→ **Data provided**:
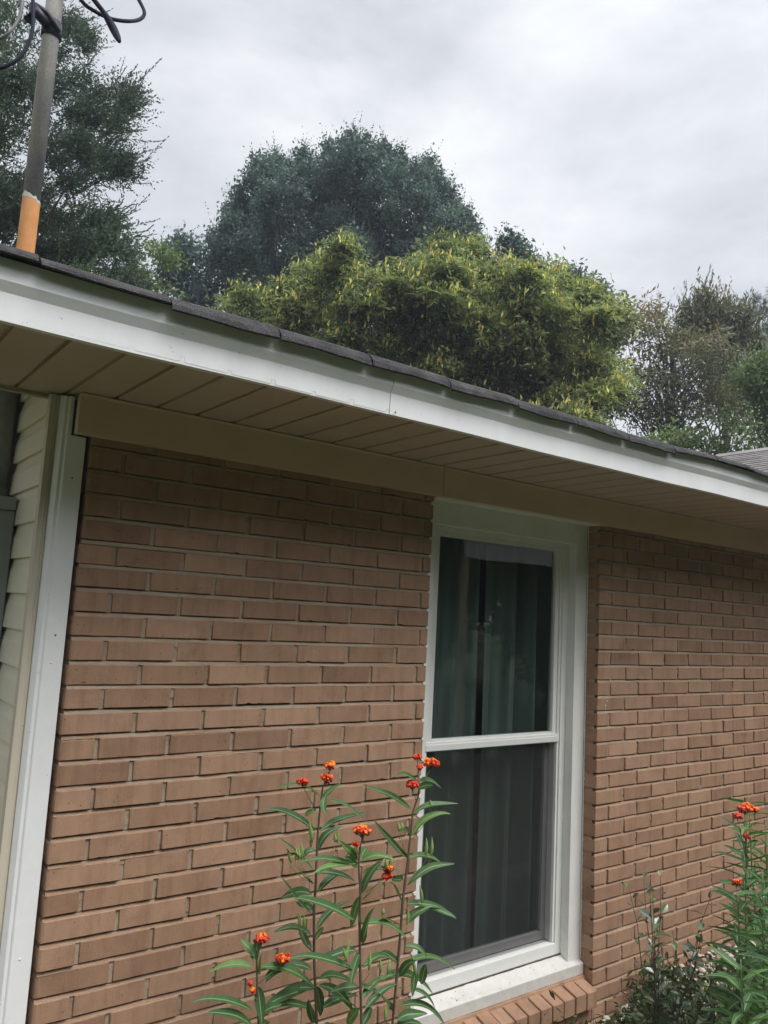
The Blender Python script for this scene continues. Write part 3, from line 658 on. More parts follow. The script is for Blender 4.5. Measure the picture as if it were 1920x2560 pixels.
# ------------------------------------------------------------------ service mast, meter box, cables
mast = empty('service_mast', (-0.238, 0.5, -2.2)); tag(mast, 'weathered metal electric mast with orange painted foot rising through the roof at the corner', 'utility mast')
MX, MY = -0.2385, 0.50
mb = MB(); mb.tube([(MX, MY, 0.825), (MX, MY, 2.45)], 0.0285, 24); mb.build('pipe', [M['pipe']], mast)
mb = MB(); vs = []; k = 24
for z0_, z1_ in ((0.30, 0.827),):
    for i in range(k):
        t = 2 * math.pi * i / k; vs.append((MX + .0290 * math.cos(t), MY + .0290 * math.sin(t), z0_))
    for i in range(k):
        t = 2 * math.pi * i / k; vs.append((MX + .0290 * math.cos(t), MY + .0290 * math.sin(t), z1_ + random.gauss(0, .003) - 0.010 * math.cos(t)))
mb.add(vs, [(i, (i + 1) % k, (i + 1) % k + k, i + k) for i in range(k)], 0, .5, True); mb.build('painted_foot', [M['orange']], mast)
mb = MB(); vs = []
for ring in range(2):
    for i in range(k):
        t = 2 * math.pi * i / k; vs.append((MX + .0296 * math.cos(t), MY + .0296 * math.sin(t), 0.823 + ring * .016 + random.gauss(0, .003) - 0.010 * math.cos(t)))
mb.add(vs, [(i, (i + 1) % k, (i + 1) % k + k, i + k) for i in range(k)], 0, .5, True); mb.build('paint_edge', [plain('chalky_edge', (.5, .48, .42, 1), .8)], mast)
mb = MB(); mb.tube([(MX, MY, -0.204), (MX, MY, 0.30)], 0.0285, 24); mb.tube([(MX, MY, -0.204), (MX, MY, -0.165)], 0.0315, 24); mb.tube([(MX, MY, 0.15), (MX, MY, 0.165)], 0.033, 24)
mb.build('conduit', [M['pipe_grey']], mast)
# clamp with insulator
mb = MB(); zc = atY(95, 62, MY)[2]
mb.tube([(MX, MY, zc - .03), (MX, MY, zc + .03)], 0.033, 24)
mb.tube([(MX - .02, MY - .025, zc), (MX - .075, MY - .055, zc + .012), (MX - .085, MY - .06, zc - .04)], [.017, .02, .016], 10)
mb.tube([(MX + .02, MY - .025, zc - .012), (MX - .03, MY - .04, zc + .03), (MX - .07, MY - .04, zc + .035)], .012, 8)
mb.build('clamp', [M['clamp']], mast)
mb = MB(); mb.ball((MX, MY, 2.50), 0.075, sx=.9, sy=1.1, sz=1.0, seg=14, rings=8); mb.build('weatherhead', [M['pipe_grey']], mast)
def cable(name, pxs, Y, r, mat, parent=None):
    pts = [atY(x, y, Y + dy) for x, y, dy in pxs]
    # Catmull-Rom
    P = [pts[0]] + pts + [pts[-1]]; outp = []
    for i in range(1, len(P) - 2):
        for t in np.linspace(0, 1, 8, endpoint=False):
            a, b, c_, d = P[i - 1], P[i], P[i + 1], P[i + 2]
            outp.append(0.5 * ((2 * b) + (-a + c_) * t + (2 * a - 5 * b + 4 * c_ - d) * t * t + (-a + 3 * b - 3 * c_ + d) * t ** 3))
    outp.append(pts[-1]); mb = MB(); nr_ = len(outp); mb.tube(outp, [r * (1 if name != 'service_cable' else (1 + .7 * math.sin(3.14 * min(1, max(0, (i_ / nr_ - .55) / .45))) - .55 * max(0, (i_ / nr_ - .85) / .15))) for i_ in range(nr_)], 8); return mb.build(name, [mat], parent)
c1 = cable('drip_loop_cable', [(120, -190, .0), (165, -60, 0), (205, 3, 0), (232, 25, 0), (275, 46, 0), (320, 53, 0), (350, 48, .02), (361, 32, .03), (350, 5, .05), (330, -30, .05), (300, -90, .05)], 0.45, 0.0068, M['cable'])
tag(c1, 'black drip loop cable curling in a bow against the sky', 'cable', )
c2 = cable('service_cable', [(140, -150, .0), (190, -60, 0), (237, 2, 0), (262, 35, 0), (285, 75, 0), (299, 105, -.02)], 0.42, 0.0085, M['cable'])
tag(c2, 'black cable ending in a blunt tip, crossing the drip loop', 'cable')
c3 = cable('looped_cable', [(80, -60, -.03), (83, 20, -.05), (80, 80, -.06), (60, 130, -.06), (30, 158, -.05), (-10, 172, -.03), (-80, 175, 0)], 0.45, 0.0062, M['cable'])
tag(c3, 'dark cable sagging left from the mast clamp, lower of the two', 'cable')
c4 = cable('looped_cable', [(62, -80, -.03), (55, 10, -.05), (45, 50, -.05), (22, 82, -.05), (-8, 98, -.03), (-80, 105, 0)], 0.45, 0.0055, M['cable_grey'])
tag(c4, 'grey cable sagging left beside the mast clamp, upper of the two', 'cable')
# meter box
box = empty('meter_box', (-0.27, 0.42, -0.9)); tag(box, 'blue grey electric meter box mounted on the beige siding', 'meter box')
mb = MB(); mb.box(-0.345, -0.2045, 0.362, 0.62, -0.92, -0.247); mb.build('case', [M['box_grey']], box, bevel=0.004)
mb = MB(); mb.box(-0.349, -0.2045, 0.357, 0.625, -0.2455, -0.204); mb.build('hood', [M['box_grey']], box, bevel=0.003)

# ------------------------------------------------------------------ trees
def rand_unit(n):
    v = rng.normal(size=(n, 3)); return v / np.linalg.norm(v, axis=1, keepdims=True)
def leaf_quads(cent, n_per, size, aspect, spread, up=0.3, droop=0.0, fold=0.15, axis=None, jit=1.0):
    """leaves scattered round sprig centres; returns (n,4,3), tone"""
    n = len(cent) * n_per
    c = np.repeat(cent, n_per, axis=0) + rng.normal(size=(n, 3)) * spread
    ax = rand_unit(n); ax[:, 2] -= droop
    if axis is not None: ax = ax * jit + np.repeat(axis, n_per, axis=0)
    ax /= np.linalg.norm(ax, axis=1, keepdims=True)
    nr = rand_unit(n); nr[:, 2] += up; s = np.cross(ax, nr); s /= (np.linalg.norm(s, axis=1, keepdims=True) + 1e-9); nr = np.cross(s, ax)
    l = size * rng.uniform(0.65, 1.3, (n, 1)); w = l * aspect
    V = np.stack([c - ax * l * .5, c + s * w * .5 + nr * w * fold, c + ax * l * .5, c - s * w * .5 + nr * w * fold], 1); return V
GAP = {}
def crown(blobs, D, dens, sprigs_per_m3=None, shell=0.55):
    global rng
    rng = np.random.default_rng(len(blobs) * 31 + int(D * 10)); thr = -3 if len(blobs) > 150 else -1.05
    """blobs (px,py,rpx[,depth offset]) -> sprig centres in space"""
    C_ = []; T = []
    for b in blobs:
        px, py, rp = b[:3]; dz = b[3] if len(b) > 3 else 0.0
        d = D + dz; c = atD(px, py, d); r = rp * d / FPX
        n = max(int(dens * (rp / 40.0) ** 2 * 10), 20 if rp < 20 else 1)
        u = rand_unit(n); rad = r * (rng.uniform(shell, 1.0, (n, 1)) ** 0.7) * (1 + 0.12 * rng.normal(size=(n, 1)))
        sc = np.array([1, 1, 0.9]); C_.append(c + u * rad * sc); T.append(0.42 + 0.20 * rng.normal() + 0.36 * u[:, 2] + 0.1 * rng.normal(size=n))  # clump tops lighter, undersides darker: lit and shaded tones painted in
    C_ = np.concatenate(C_); T = np.concatenate(T); k = gaps(C_, 1.6, thr); return C_[k], T[k]
def gaps(P, f, thr=-1.05):
    q = P * f; v = np.sin(q[:, 0] * 1.9 + 1.3 * np.sin(q[:, 2] * 1.1)) + np.sin(q[:, 1] * 2.1 + q[:, 2]) * .6 + np.sin(q[:, 2] * 2.7 + q[:, 0] * .8); w = np.sin(q[:, 0] * 5.3 + q[:, 2] * 3.1) * .5 + np.sin(q[:, 2] * 6.1 - q[:, 1] * 4) * .5
    return v + w > thr
def trunk_and_limbs(mb, base, top, r, ends, n=26):
    base = np.array(base, float); top = np.array(top, float); ax = top - base
    P = [base + ax * t + np.array([.06 * math.sin(5 * t), .06 * math.cos(4 * t), 0]) * np.linalg.norm(ax) * .25 for t in np.linspace(0, 1, 8)]
    mb.tube(P, [r * (1 - .8 * t) for t in np.linspace(0, 1, 8)], 9)
    idx = rng.choice(len(ends), min(n, len(ends)), replace=False)
    for i in idx:
        e_ = ends[i]; t = np.clip((e_[2] - base[2]) / (top[2] - base[2]) - rng.uniform(.12, .3), .15, .95); s_ = base + ax * t
        mid = (s_ + e_) / 2 + rng.normal(size=3) * .08 * np.linalg.norm(e_ - s_); rr = r * (1 - .8 * t) * .30
        mb.tube([s_, (s_ + mid) / 2 + rng.normal(size=3) * .02, mid, (mid + e_) / 2 + rng.normal(size=3) * .04, e_], [rr, rr * .8, rr * .6, rr * .4, rr * .15], 6)
def tree(name, label, cat, blobs, D, dens, mat, n_per, size, aspect, spread, trunk_r=0.2, sprig=None, group='trees beyond the roof', limbs=26, droop=0.0, up=0.3, topf=None, trunk_px=None):
    C_, T = crown(blobs, D, dens)
    cx = C_.mean(0); 
    if trunk_px: q = atD(trunk_px, 700, D); cx = np.array([q[0], q[1], cx[2]])
    root = empty(name, (cx[0], cx[1], -2.2)); tag(root, label, cat, group)
    V = leaf_quads(C_, n_per, size, aspect, spread, up, droop); tone = np.repeat(T, n_per) + rng.normal(size=len(V)) * .12
    if sprig: # upright shoots along the outline
        V2, t2 = sprig(C_, T); V = np.concatenate([V, V2]); tone = np.concatenate([tone, t2])
    # undersides of the clumps carry darker tones: shade painted into the leaves
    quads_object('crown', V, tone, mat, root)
    mb = MB(); trunk_and_limbs(mb, (cx[0], cx[1], -2.25), (cx[0] + .2, cx[1], C_[:, 2].max() * .86), trunk_r, C_, limbs); mb.build('trunk', [M['bark']], root)
    return root, C_, T
def shoots(len_, leaf, n_leaf, frac=0.25, lean=0.35, aspect=.4, wilt=0.0):
    def f(C_, T):
        # sprigs near the top and outside
        k = rng.random(len(C_)) < frac; c = C_[k]; t = T[k]; Vs = []; ts = []
        dirn = rng.normal(size=c.shape) * lean; dirn[:, 2] += 1; dirn /= np.linalg.norm(dirn, axis=1, keepdims=True)
        L_ = len_ * rng.uniform(.5, 1.3, (len(c), 1))
        for j in range(n_leaf):
            p = c + dirn * L_ * (j / n_leaf)
            V = leaf_quads(p, 1, leaf * (1.1 - .5 * j / n_leaf), aspect, 0.01, 0.3, wilt, axis=dirn * (.8 - 1.6 * (wilt > 0)), jit=.9)
            Vs.append(V); ts.append(t + .05 * rng.normal(size=len(t)))
        return np.concatenate(Vs), np.concatenate(ts)
    return f
# oak-like big tree in the middle: a mass of upright boughs with sky between them
oak_b = []; random.seed(11)
outline = [(545, 620), (550, 560), (575, 500), (610, 480), (640, 415), (680, 400), (715, 410), (745, 430), (765, 390), (800, 400), (830, 375), (865, 345), (905, 350), (945, 372), (985, 390), (1020, 410), (1065, 410), (1095, 440), (1120, 480), (1150, 520), (1180, 550), (1185, 600)]
for x, y in outline:
    for k in range(2): oak_b.append((x + random.gauss(0, 8), y + 34 + 26 * k + random.gauss(0, 8), random.uniform(17, 26), random.uniform(-1.5, 1.5)))
for k in range(190):
    x = random.uniform(570, 1165); yt = np.interp(x, [p[0] for p in outline], [p[1] for p in outline]) + 55; y = yt + (880 - yt) * random.random()
    oak_b.append((x, y, random.uniform(20, 36), random.uniform(-2.2, 2.2)))
for x, y in ((548, 600), (572, 520), (600, 470), (642, 402), (668, 398), (692, 392), (722, 410), (762, 378), (775, 400), (820, 362), (868, 336), (885, 345), (910, 345), (950, 365), (965, 372), (1000, 385), (1035, 412), (1070, 398), (1090, 430), (1120, 470), (1150, 515), (1178, 545)):
    for k in range(5): oak_b.append((x + random.gauss(0, 3), y + 4 + k * 13, 7 + k * 2.6, random.uniform(-.6, .6)))
oak_b += [(800, 950, 120), (1000, 1000, 120), (850, 455, 40), (880, 500, 44), (900, 550, 44), (850, 560, 40), (820, 510, 38), (870, 610, 44), (1010, 600, 44), (1060, 560, 40), (650, 600, 40)]
tree('dense_tree', 'tallest dense blue green rounded tree beyond the middle of the roof', 'tree', oak_b,
     18, 16, M['oak'], 8, 0.088, .5, .10, .26, shoots(.55, .085, 9, .16), limbs=34)
tree('dense_tree', 'small dense blue green tree between the cedar and the tallest tree', 'tree',
     [(470, 640, 42), (520, 680, 45), (440, 690, 42), (505, 740, 40), (535, 620, 22), (450, 620, 20), (480, 800, 60)], 17, 15, M['oak'], 9, 0.105, .5, .12, .16, shoots(.4, .10, 7, .35), limbs=12)
tree('leafy_tree', 'bright green leafy tree just right of the cedar above the roof', 'tree',
     [(385, 650, 38), (360, 690, 40), (420, 670, 34), (400, 720, 45), (350, 640, 22), (400, 820, 70)], 12, 16, M['bush'], 9, 0.085, .42, .10, .12, shoots(.30, .08, 7, .35), limbs=10)
tree('dense_tree', 'dark tree tip rising behind the right side of the mimosa', 'tree',
     [(1270, 615, 26), (1285, 640, 32), (1310, 660, 32), (1265, 690, 40), (1340, 690, 34), (1380, 700, 32), (1240, 740, 60), (1410, 705, 28), (1440, 715, 28), (1480, 745, 32), (1520, 775, 30), (1550, 800, 26), (1500, 830, 50), (1450, 780, 50), (1340, 780, 60), (1440, 800, 50), (1300, 900, 90)], 16, 15, M['oak'], 9, 0.11, .5, .12, .2, shoots(.3, .10, 6, .25), limbs=14)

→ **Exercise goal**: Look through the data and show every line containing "crown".

→ **Completed task**:
def crown(blobs, D, dens, sprigs_per_m3=None, shell=0.55):
    C_, T = crown(blobs, D, dens)
    quads_object('crown', V, tone, mat, root)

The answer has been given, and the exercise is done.